With all this talk of “secret societies” I would further reveal those Bacon handpicked to settle the “New World” as the Roanoke Colony and that the colony of New Salem are not the “witches” they proclaim to be, but rather the remainder of the Roanoke “mutant” colony. Their reason for not admitting to being mutants is a result of their having experienced the dark times for mutantkind, and fear of again being persecuted.

I would suggest this is why the Scarlet Witch approached Agatha Harkness for tutelage in the use of magical energy, despite the fact that her ability to channel it existed as a result of her mutant powers. How else would Agatha know how to train someone in the use of their powers if its basis was due to their mutation? I would reveal that Agatha Harkness was able to assist Wanda due to herself also being a mutant… as are the colony of New Salemites.

Their being mutants would better explain why all of the town’s inhabitants have powers, and would better explain why Reed and Susan chose Ms. Harkness as Franklin’s governess. That is, it made no sense why they would choose someone who was a practitioner in black magic, when the origin of Franklin’s ability was due to his being a mutant.

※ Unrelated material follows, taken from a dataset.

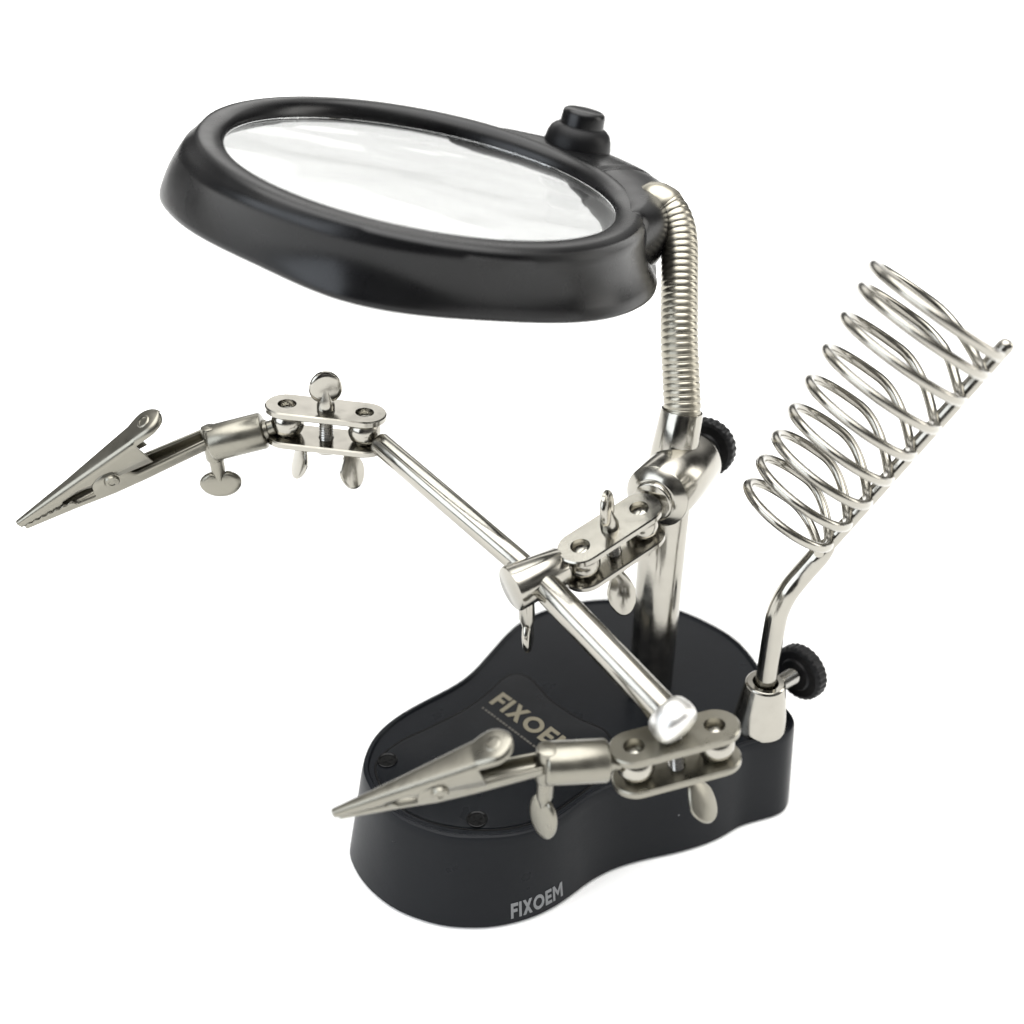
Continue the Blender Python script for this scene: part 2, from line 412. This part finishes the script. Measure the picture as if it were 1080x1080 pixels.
jm = ball_joint(MID1, MID2, (-0.05, -0.12, 1), (0.93, -0.3, 0), (0.05, -1, 0), ear_top=(4.0, 5.0), ear_bot=(3.5, 6.6), wtilt=0.3)
jf = ball_joint(FAR1, FAR2, (0.05, -0.05, 1), (0.25, -0.96, 0), (0.97, -0.22, 0), ear_top=(4.0, 4.7), ear_bot=(3.9, 5.3), spread=5.8, wtilt=0.3, face=0.75)
jn = ball_joint(NEAR1, NEAR2, (-0.06, 0.05, 1), (-0.2, -0.97, 0), (0.8, -0.6, 0), mat=SATIN, ear_top=(5.1, 5.1), ear_bot=(4.1, 5.4), top_stem=-0.6, top_mat=None, top=False)
jn['label'] = 'double plate ball joint behind the nearest clip'
jf['label'] = 'double plate ball joint at the far end of the crossbar'
jm['label'] = 'double plate ball joint beside the post'

# stud that holds the middle joint on the clamp
bm = bmesh.new()
lathe(bm, CF - cd * 1.5, cd, [(0, 4.5), (0.12, 4.75), (0.35, 4.9), (1.3, 4.9), (1.8, 4.9)], 44)
tube(bm, [CF + cd * 0.5, MID1], 1.9, 18)
obj('ball_stud', bm, NICKEL, clamp, smooth=35)

# ------------------------------------------------------------------ crossbar
RC = V((5.6, 194.6, 80.4))              # where the bar runs through its clamp
BAR_END = V((33.4, 162.0, 66.9)); be = (BAR_END - RC).normalized()
bm = bmesh.new()
tube(bm, [FAR2, FAR2 + (RC - FAR2) * 0.06], 1.8, 20)
cyl(bm, FAR2.lerp(RC, 0.085), RC, 2.85, 36, 0.7)
crossbar = obj('crossbar', bm, NICKEL)
crossbar['label'] = 'round nickel bar running between the two clips'
bm = bmesh.new()
cyl(bm, RC, BAR_END, 3.45, 40, 0.2)
obj('bar_sleeve', bm, NICKEL, crossbar, smooth=35)
bm = bmesh.new()
lathe(bm, BAR_END - be * 3.6, be, [(0, 3.3), (0.4, 4.2), (1.2, 4.8), (3.0, 5.15), (4.4, 5.1), (5.4, 4.75), (6.1, 4.0), (6.5, 2.6), (6.6, 0.8)], 40)
obj('bar_end_cap', bm, CAP_LIT, crossbar, smooth=60)
RF = V((-0.4, 191.6, 79.2)); RB = V((11.6, 198.6, 81.2))
rd = (RB - RF).normalized()
bm = bmesh.new(); L = (RB - RF).length
lathe(bm, RF, rd, [(0, 4.9), (0.2, 5.25), (0.6, 5.4), (L - 0.6, 4.5), (L - 0.2, 4.2), (L, 3.8), (L + 0.05, 3.0), (L + 1.0, 2.9), (L + 1.0, 1.8)], 40)
tube(bm, [RB, MID2], 1.9, 18)
rodclamp = obj('bar_clamp', bm, NICKEL)
spade('thumb_screw', rodclamp, RF.lerp(RB, 0.3) - V((0, 0, 4.6)), (0.05, 0, -1), (0.93, -0.2, 0), 3.4, 5.0, 5.8, 1.9)

# ------------------------------------------------------------------ alligator clips
def channel(bm, stations, x, y, z, base, flip=1):
    """bent-sheet U channel. stations: (distance, lift, half width, wall depth)"""
    rings = []
    for d, lift, hw, dep in stations:
        rc = min(1.5, hw * 0.75); ring = []
        dep = max(dep, rc + 0.02) if dep > 0.9 else dep
        prof = []
        if dep <= 0.9: rc2 = dep
        else: rc2 = rc
        prof.append((-hw, -dep)); prof.append((-hw, -(dep + rc2) / 2))
        for k in range(6):
            a = math.pi - (math.pi / 2) * k / 5
            prof.append((-hw + rc + rc * math.cos(a), -rc2 + rc2 * math.sin(a)))
        for k in range(6):
            a = math.pi / 2 - (math.pi / 2) * k / 5
            prof.append((hw - rc + rc * math.cos(a), -rc2 + rc2 * math.sin(a)))
        prof.append((hw, -(dep + rc2) / 2)); prof.append((hw, -dep))
        for py, pz in prof:
            ring.append(base + x * d + y * py + z * (lift + flip * pz))
        rings.append(ring)
    grid(bm, rings, False, False)
def clip(tip, tail, up, bar0, bar1, ball, spade_dir, spade_face, mat, label, open_ang, spade_size=(5.2, 4.0, 3.2), lift=0.0):
    tip, tail, bar0, bar1 = V(tip), V(tail), V(bar0), V(bar1)
    x, y, z = frame(tail - tip, up)                   # x runs from the jaw tip back to the tail
    L = (tail - tip).length
    s = L / 47.0
    # lower jaw: channel open upwards, with two pivot ears
    st = []
    def lower(d):
        u = d / s
        hw = 0.95 + min(u, 22) * 0.085 if u < 22 else 2.82 - max(0, u - 30) * 0.035
        if u < 13: dep = 1.5 + u * 0.12 + 0.3 * (int(u / 0.9) % 2)
        elif u < 18.2: dep = 2.1
        elif u < 28.5: dep = 3.0 + 4.6 * math.sqrt(max(0, 1 - ((u - 23.2) / 5.4) ** 2))
        else: dep = 3.9
        return hw * s ** 0.5, dep * s
    d = 0.0
    while d <= L + 0.01:
        hw, dep = lower(d); st.append((d, 0.0, hw, dep)); d += 0.45
    bm = bmesh.new(); channel(bm, st, x, y, z, tip, -1)
    body = obj('alligator_clip', bm, mat, smooth=45, solid=0.55)
    body['label'] = label
    # upper jaw: channel open downwards, pivoting above the lower one, with a round thumb tab
    ca, sa = math.cos(open_ang), math.sin(open_ang)
    x2 = x * ca + z * sa; z2 = z * ca - x * sa
    b2 = tip + z * 3.0 * s - x * 1.2
    st = []
    LU = 44.0 * s
    d = 0.0
    while d <= 34.5 * s:
        u = d / s
        hw = 0.85 + u * 0.076
        dep = (1.6 + u * 0.14 + 0.3 * (int(u / 0.9) % 2)) if u < 11.5 else 2.5 + 0.9 * max(0, (u - 16.5) / 2) if u < 18.5 else (3.6 + (u - 18.5) * 0.28)
        st.append((d, 0.0, hw, dep * s)); d += 0.45
    st.append((d + .02, 0.0, hw, 1.7 * s))
    d0 = d
    for k in range(1, 22):
        u = d0 + (LU - d0) * k / 21; q = (u - d0) / (LU - d0)
        hw = 3.3 * (1 + 0.28 * math.sin(min(q * 1.5, 1) * math.pi / 2)) * (math.sqrt(max(0.02, 1 - max(0, (q - 0.45) / 0.55) ** 2)))
        st.append((u, 0.35 * math.sin(q * math.pi), hw, 1.5 - 0.6 * q if q < .99 else 0.85))
    bm = bmesh.new(); channel(bm, st, x2, y, z2, b2, 1)
    up_jaw = obj('upper_jaw', bm, mat, body, smooth=45, solid=0.55)
    bm = bmesh.new()
    lathe(bm, b2 + x2 * 39.6 * s + z2 * 0.3, z2, [(0, 1.75), (0.18, 1.6), (0.2, 1.1), (-0.05, 0.9)], 24)
    obj('tab_eyelet', bm, mat, body, smooth=50)
    pv = tip + x * 23.2 * s + z * 5.0 * s
    bm = bmesh.new()
    lathe(bm, pv - y * 3.7, y, [(0.2, 0.7), (0, 0.9), (0.05, 1.5), (0.5, 1.8), (6.9, 1.8), (7.35, 1.5), (7.4, 0.9), (7.2, 0.7)], 24)
    obj('pivot_rivet', bm, mat, body, smooth=35)
    # coil spring round the pivot
    bm = bmesh.new(); pts = []
    for k in range(100):
        a = 2 * math.pi * k / 20; pts.append(pv - z * 0.3 + y * (-1.9 + 3.8 * k / 99) + (x * math.cos(a) + z * math.sin(a)) * 2.0)
    tube(bm, pts, 0.4, 8); obj('jaw_spring', bm, SCREWM, body, smooth=60)
    # barrel that the clip plugs into
    bd = (bar1 - bar0).normalized(); LB = (bar1 - bar0).length
    bm = bmesh.new()
    lathe(bm, bar0, bd, [(0, 2.9), (0, 4.0), (0.3, 4.4), (0.8, 4.6), (LB - 0.7, 4.6), (LB - 0.2, 4.3), (LB, 3.8), (LB + 0.05, 2.6), (LB + 0.9, 2.5), (LB + 0.9, 1.8)], 40)
    tube(bm, [bar1, V(ball)], 1.9, 18)
    # hub where the thumb screw enters
    obj('clip_barrel', bm, NICKEL if mat is NICKEL else mat, body, smooth=35)
    sd = V(spade_dir).normalized(); hc = bar0 + bd * 0.6
    bm = bmesh.new(); lathe(bm, hc - sd * 4.6, sd, [(0, 1.6), (0.3, 2.2), (0.9, 2.4), (8.6, 2.4), (9.2, 2.1)], 28)
    obj('screw_boss', bm, NICKEL if mat is NICKEL else mat, body, smooth=35)
    spade('thumb_screw', body, hc + sd * 4.2, sd, spade_face, spade_size[0], spade_size[1], spade_size[2], 1.8, mat)
    return body
clip((-116.8, 213.5, 82.0), (-75.2, 230.6, 95.4), (0.1, -0.25, 1), (-74.6, 229.9, 96.2), (-61.2, 231.8, 99.0), FAR1,
     (0.05, -0.05, -1), (0.1, -1, 0.1), SATIN, 'alligator clip at the far end of the crossbar, out over the white surface', rad(17.5))
clip((-35.2, 151.0, 51.0), (6.6, 158.4, 57.0), (0.0, -0.18, 1), (6.6, 158.4, 58.6), (20.0, 160.0, 58.0), NEAR1,
     (-0.03, 0.0, -1), (-0.75, -0.66, 0.0), SATIN, 'nearest alligator clip, reaching out in front of the base', rad(15.5), (4.0, 6.6, 5.2))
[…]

However, with Reed and Sue’s knowledge of the emerging prejudice towards mutants at the time, they would have been reluctant to enrol their son in Xavier’s School for Gifted Youngsters.

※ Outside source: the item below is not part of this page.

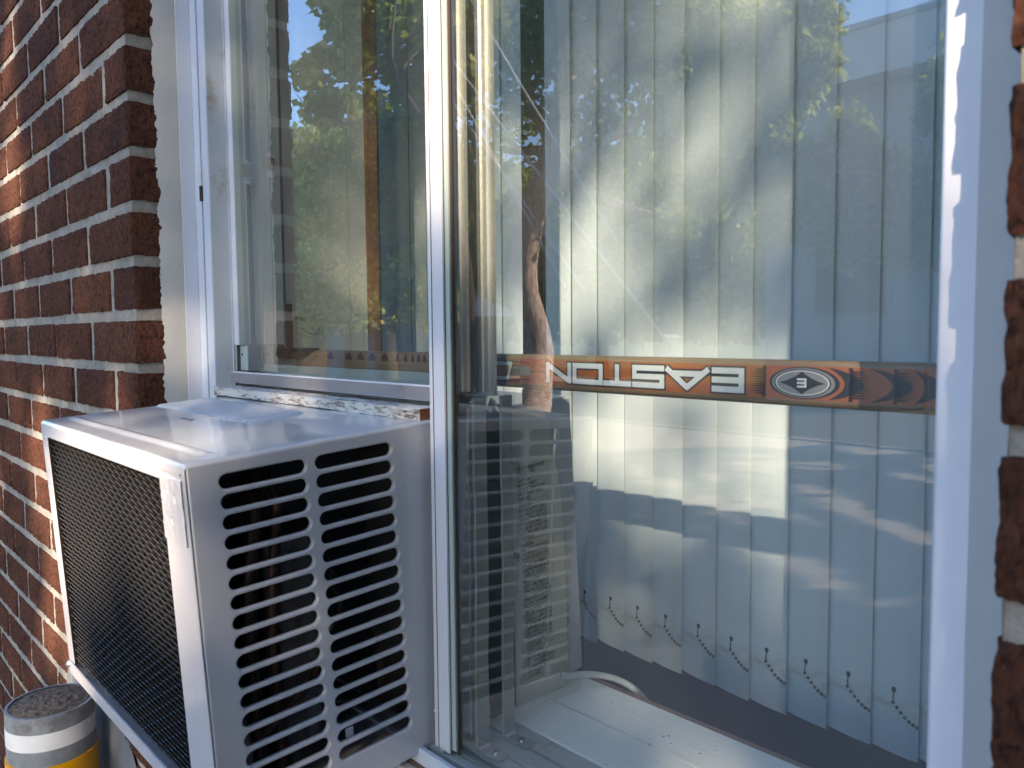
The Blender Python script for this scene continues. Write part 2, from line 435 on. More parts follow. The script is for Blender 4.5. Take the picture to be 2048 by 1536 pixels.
# ------------------------------------------------------------------ window frame
win = empty('sliding_window', 'wide white framed sliding window set in the brick wall', 'window', loc=(-.55, .40, -.368))
def unpar(o):      # parts are built in place; keep them there under the moved Empty
    o.matrix_parent_inverse = Matrix.Translation(win.location).inverted(); return o
def wpart(m, name, mat, smooth=None, bevel=0, label=None, parent=None, kind=None):
    o = m.build(name, mat, parent or win, smooth, label, kind, bevel)
    if parent is None: unpar(o)
    return o
ZW0, ZW1 = -.372, .96
m = MB()   # left jamb: lining steps
LJ = [(-1.10, .385), (-1.031, .385), (-1.031, .4005), (-1.026, .4015), (-1.012, .4015), (-1.012, .4055), (-1.0085, .4055), (-1.0085, .4020), (-.989, .4020), (-.989, .4258), (-.9895, .430), (-.9895, .505), (-1.10, .505)]
m.prism(LJ, ZW0 - .07, ZW1); wpart(m, 'left_jamb', M_FRAME)
m = MB(); m.box(-1.0315, -1.0295, .3835, .4003, ZW0 - .05, ZW1); wpart(m, 'bead', M_STRIP)
m = MB(); m.box(-1.0118, -1.0087, .4035, .4054, ZW0, ZW1); wpart(m, 'weather_groove', M_GROOVE)
m = MB(); m.box(-.9888, -.9872, .4025, .4255, ZW0, ZW1); m.box(-.9888, -.984, .4245, .4262, ZW0, ZW1); wpart(m, 'jamb_fin', M_FRAME2)
m = MB()   # right jamb
m.prism([(-.1130, .375), (-.06, .375), (-.06, .505), (-.1315, .505), (-.1310, .379), (-.1300, .3766), (-.1280, .3752)], ZW0 - .07, ZW1); wpart(m, 'right_jamb', M_STRIP, 60)
m = MB(); m.box(-1.10, -.06, .385, .505, ZW1, ZW1 + .05); wpart(m, 'head', M_FRAME)
# sealant beads on both sides, ragged towards the brick
def bead(x_b, x_f, y_b, y_f, side, name):
    m = MB()
    def fn(u, v):
        z = ZW0 - .07 + v * (ZW1 - ZW0 + .07)
        e = (noise.noise(Vector((0, 0, z * 60))) * .0022 + noise.noise(Vector((5, 0, z * 210))) * .0016)
        x = x_b + (x_f - x_b) * u; y = y_b + (y_f - y_b) * u
        bulge = math.sin(u * math.pi) * .0016
        if u < .3: y -= e * (1 - u / .3) * 1.3; x += side * abs(e) * .3
        return (x + side * bulge * .5, y - bulge + noise.noise(Vector((u * 3, 8, z * 25))) * .0006, z)
    m.grid(fn if side > 0 else (lambda u, v: fn(1 - u, v)), 8, 520); return wpart(m, name, M_CAULK, 180)
bead(XL - .0005, XL + .006, .357, .3852, 1, 'sealant')
bead(XR + .0005, -.1150, .3545, .3748, -1, 'sealant')
m = MB(); m.box(-1.0099, -1.0078, .398, .4032, .168, .187); wpart(m, 'weep_slot', M_GROOVE)

# sill: outer lip, tracks and grooves, built as separate rails
XA, XB = -.986, -.136
zt = -.368
for nm, y0, y1, zz, mt in (('outer_sill', .352, .385, -.392, M_FRAME), ('outer_sill', .385, .3935, -.383, M_FRAME2), ('sill_lip', .3955, .4005, zt + .002, M_FRAME),
                           ('track_rail', .4035, .4055, zt - .004, M_FRAME2), ('track_rail', .408, .4245, zt, M_TRACK), ('track_rail', .4295, .4435, zt, M_TRACK),
                           ('track_rail', .4475, .4665, zt, M_TRACK), ('track_rail', .4705, .4715 + .02, zt, M_TRACK)):
    m = MB(); m.box(XA if y0 > .39 else -1.03, XB, y0, y1, zt - .045, zz); wpart(m, nm, mt, bevel=.0006)
m = MB(); m.box(XA, XB, .394, .4915, zt - .05, zt - .012); wpart(m, 'track_bed', plain('grime brown', (.10, .075, .055), .8))
# slanted brick sill under it
# glazing helper: box with a reflecting outer face, clear inner face and green edges
def pane(name, x0, x1, y, z0, z1, label=None, mat=None):
    m = MB(); t = .003
    m.face([(x0, y, z0), (x1, y, z0), (x1, y, z1), (x0, y, z1)], 0)
    m.face([(x1, y + t, z0), (x0, y + t, z0), (x0, y + t, z1), (x1, y + t, z1)], 1)
    m.face([(x0, y + t, z0), (x0, y, z0), (x0, y, z1), (x0, y + t, z1)], 2); m.face([(x1, y, z0), (x1, y + t, z0), (x1, y + t, z1), (x1, y, z1)], 2)
    m.face([(x0, y + t, z0), (x1, y + t, z0), (x1, y, z0), (x0, y, z0)], 2)
    return wpart(m, name, [mat or M_GLASS, M_GLASSB, M_GREEN], label=label)
YR, YL = .4145, .4345
pR = pane('glass_pane', -.5275, -.120, YR, -.366, ZW1 - .002, 'large right pane reaching down to the track')
pL = pane('glass_pane', -.972, -.540, YL, -.046, ZW1 - .002, 'shorter left pane above the air conditioner', M_GLASSL)
# right pane: leading edge strip
m = MB()
m.prism([(-.5475, .4085), (-.5425, .4085), (-.5425, .4088), (-.5275, .4088), (-.5275, .422), (-.5475, .422)], -.3655, ZW1); wpart(m, 'edge_strip', M_STRIP)
m = MB(); m.box(-.5428, -.5422, .4083, .4089, -.365, ZW1); wpart(m, 'strip_seam', M_GROOVE)
m = MB(); m.box(-.5275, -.5262, .4105, .4205, -.365, ZW1); m.box(-.5205, -.5190, .4120, .4140, -.365, ZW1); wpart(m, 'strip_gasket', M_GROOVE)
m = MB(); m.box(-.5258, -.5205, .4105, .4140, -.362, ZW1); wpart(m, 'green_glass_edge', M_GREEN)
m = MB(); m.ball((-.5478, .4092, -.334), .0016); m.box(-.538, -.534, .406, .4084, -.3665, -.3645); wpart(m, 'burr', M_ALUB, 60)
# left pane(s): white edge strips on the jamb side, stopping above the rail
def lstrip(xa, xb, y0, y1, ztop, zbot, mA, mB_):
    m = MB(); m.box(xa, xb, y0, y0 + .0015, zbot, ztop); m.box(xb - .0012, xb, y0 + .0015, y1, zbot, ztop, 1); m.box(xa, xb - .0012, y1 - .0015, y1, zbot, ztop, 1)
    m.box(xb, xb + .0008, y1 - .0016, y1, zbot, ztop); return wpart(m, 'edge_strip', [mA, mB_])
M_TEAL = plain('grey green edging', (.40, .46, .44), .35, var=.04, coat=.3)
lstrip(-.9855, -.9710, .4262, .4418, ZW1, -.0135, M_STRIP, M_TEAL)
lstrip(-.9840, -.9790, .4540, .4600, ZW1, -.0135, M_FRAME2, M_TEAL)
m = MB(); m.box(-.9790, -.9680, .4590, .4605, -.0135, ZW1); m.box(-.968, -.9668, .4590, .4720, -.0135, ZW1); m.box(-.9655, -.9645, .4725, .4850, -.0135, ZW1); wpart(m, 'inner_edge_strip', M_TEAL)
m = MB(); m.box(-.989, -.9870, .430, .500, -.05, ZW1); wpart(m, 'jamb_channel', plain('brown grey channel', (.17, .16, .145), .6))
# little plastic glides clipped over the strips
for gx, gy, gz in ((-.972, .4425, .2050), (-.9655, .4725, .2160)):
    m = MB(); m.box(gx - .005, gx + .0045, gy - .004, gy + .004, gz - .0085, gz + .0085); g = wpart(m, 'glide', plain('tan plastic', (.28, .20, .15), .4), bevel=.0012)
    m = MB(); m.box(gx - .006, gx + .006, gy - .005, gy + .005, gz + .0085, gz + .0105); m.box(gx - .006, gx + .006, gy - .005, gy + .005, gz - .0105, gz - .0085)
    m.box(gx - .003, gx + .003, gy - .004, gy + .004, gz - .0165, gz - .0105); m.box(gx - .002, gx + .002, gy - .003, gy + .003, gz + .0105, gz + .0145); wpart(m, 'glide_lip', M_STRIP, bevel=.0006)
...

But if Agatha was secretly a mutant, she would seem a sound choice, since not only would she have the required skills to train a being of Franklin’s potential, but she would realise the importance of keeping his mutant nature a secret, after having first-hand knowledge of humanity’s prejudicial nature towards mutants.

This could provide a more conclusive explanation for what Agatha was doing mixing it up with the ancestors of the Hellfire Club in that mini from a few years ago. That… and I would love to perhaps make Agatha analogous to the missing Virginia Dare. Now, why on Earth a writer of Neil Gaiman’s calibre never took this approach when he wrote his “1602” series, I’ll never understand, since Agatha would have fitted his “no character created after 1969 will appear in 1602” rule, perfectly.